— begin THE DATA —

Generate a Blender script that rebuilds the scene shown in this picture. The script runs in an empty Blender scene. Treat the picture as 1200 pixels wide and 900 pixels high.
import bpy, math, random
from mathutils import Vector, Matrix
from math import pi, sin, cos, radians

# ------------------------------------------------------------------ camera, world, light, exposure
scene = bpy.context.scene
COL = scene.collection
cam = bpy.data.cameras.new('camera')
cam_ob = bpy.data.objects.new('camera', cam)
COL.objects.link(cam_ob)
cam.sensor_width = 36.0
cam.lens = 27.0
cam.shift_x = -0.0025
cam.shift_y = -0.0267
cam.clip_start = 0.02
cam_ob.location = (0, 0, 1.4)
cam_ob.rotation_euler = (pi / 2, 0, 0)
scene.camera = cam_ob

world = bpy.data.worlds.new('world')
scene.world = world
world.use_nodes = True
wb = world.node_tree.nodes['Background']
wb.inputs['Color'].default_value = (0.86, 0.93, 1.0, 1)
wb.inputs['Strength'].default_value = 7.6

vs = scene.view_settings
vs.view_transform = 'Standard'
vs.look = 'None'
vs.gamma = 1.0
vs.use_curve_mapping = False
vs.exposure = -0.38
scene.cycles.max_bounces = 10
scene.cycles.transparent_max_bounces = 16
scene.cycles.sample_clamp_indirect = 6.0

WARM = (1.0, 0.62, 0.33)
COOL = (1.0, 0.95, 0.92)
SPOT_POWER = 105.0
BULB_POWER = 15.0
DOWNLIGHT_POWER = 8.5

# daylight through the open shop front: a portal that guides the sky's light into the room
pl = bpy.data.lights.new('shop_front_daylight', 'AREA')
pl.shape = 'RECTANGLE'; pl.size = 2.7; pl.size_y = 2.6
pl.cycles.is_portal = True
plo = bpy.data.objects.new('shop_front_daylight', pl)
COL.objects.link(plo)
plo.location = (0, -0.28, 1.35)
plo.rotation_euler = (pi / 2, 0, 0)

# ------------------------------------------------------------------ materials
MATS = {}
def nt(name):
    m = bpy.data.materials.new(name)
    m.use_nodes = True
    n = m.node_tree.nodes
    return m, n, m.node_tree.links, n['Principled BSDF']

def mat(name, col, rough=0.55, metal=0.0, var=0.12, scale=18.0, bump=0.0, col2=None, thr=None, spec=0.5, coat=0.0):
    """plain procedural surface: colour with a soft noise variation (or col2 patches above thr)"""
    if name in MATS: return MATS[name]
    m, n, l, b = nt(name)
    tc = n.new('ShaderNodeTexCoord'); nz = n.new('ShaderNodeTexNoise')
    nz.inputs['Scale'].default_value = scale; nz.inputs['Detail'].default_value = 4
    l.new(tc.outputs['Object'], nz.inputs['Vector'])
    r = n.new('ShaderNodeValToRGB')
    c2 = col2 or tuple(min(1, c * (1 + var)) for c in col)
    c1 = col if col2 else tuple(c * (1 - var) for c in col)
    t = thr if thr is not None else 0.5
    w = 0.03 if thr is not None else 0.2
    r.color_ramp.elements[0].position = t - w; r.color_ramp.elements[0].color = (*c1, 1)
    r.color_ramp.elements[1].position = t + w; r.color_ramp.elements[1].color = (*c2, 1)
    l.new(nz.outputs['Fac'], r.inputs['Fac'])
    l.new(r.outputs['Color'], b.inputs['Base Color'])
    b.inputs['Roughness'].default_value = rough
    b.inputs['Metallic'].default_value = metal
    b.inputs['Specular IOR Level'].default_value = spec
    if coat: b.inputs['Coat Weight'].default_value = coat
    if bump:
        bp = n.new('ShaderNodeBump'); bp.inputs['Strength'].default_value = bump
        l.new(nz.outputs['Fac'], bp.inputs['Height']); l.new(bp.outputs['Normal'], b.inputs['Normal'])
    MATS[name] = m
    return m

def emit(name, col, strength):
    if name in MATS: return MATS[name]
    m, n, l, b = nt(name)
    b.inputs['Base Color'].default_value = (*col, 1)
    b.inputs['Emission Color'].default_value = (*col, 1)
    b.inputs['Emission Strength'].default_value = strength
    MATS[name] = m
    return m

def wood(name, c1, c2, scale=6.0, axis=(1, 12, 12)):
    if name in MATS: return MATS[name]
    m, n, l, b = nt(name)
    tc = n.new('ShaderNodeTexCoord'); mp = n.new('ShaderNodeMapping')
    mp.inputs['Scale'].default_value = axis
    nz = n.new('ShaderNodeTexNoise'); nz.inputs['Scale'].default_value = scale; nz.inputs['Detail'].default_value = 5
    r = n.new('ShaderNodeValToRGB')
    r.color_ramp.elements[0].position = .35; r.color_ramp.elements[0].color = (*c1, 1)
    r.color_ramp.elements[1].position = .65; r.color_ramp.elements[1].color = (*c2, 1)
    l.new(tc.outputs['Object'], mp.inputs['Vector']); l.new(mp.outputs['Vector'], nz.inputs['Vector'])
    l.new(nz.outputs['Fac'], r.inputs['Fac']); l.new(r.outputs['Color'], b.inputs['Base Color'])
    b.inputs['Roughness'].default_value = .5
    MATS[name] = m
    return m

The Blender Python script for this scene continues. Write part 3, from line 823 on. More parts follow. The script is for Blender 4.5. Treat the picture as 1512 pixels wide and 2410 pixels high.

— end THE DATA —

• EXERCISE: Using the records above, list each line that includes "from".

• RESPONSE TO THE EXERCISE:
from mathutils import Vector, Matrix
from math import pi, sin, cos, radians
The Blender Python script for this scene continues. Write part 3, from line 823 on. More parts follow. The script is for Blender 4.5. Treat the picture as 1512 pixels wide and 2410 pixels high.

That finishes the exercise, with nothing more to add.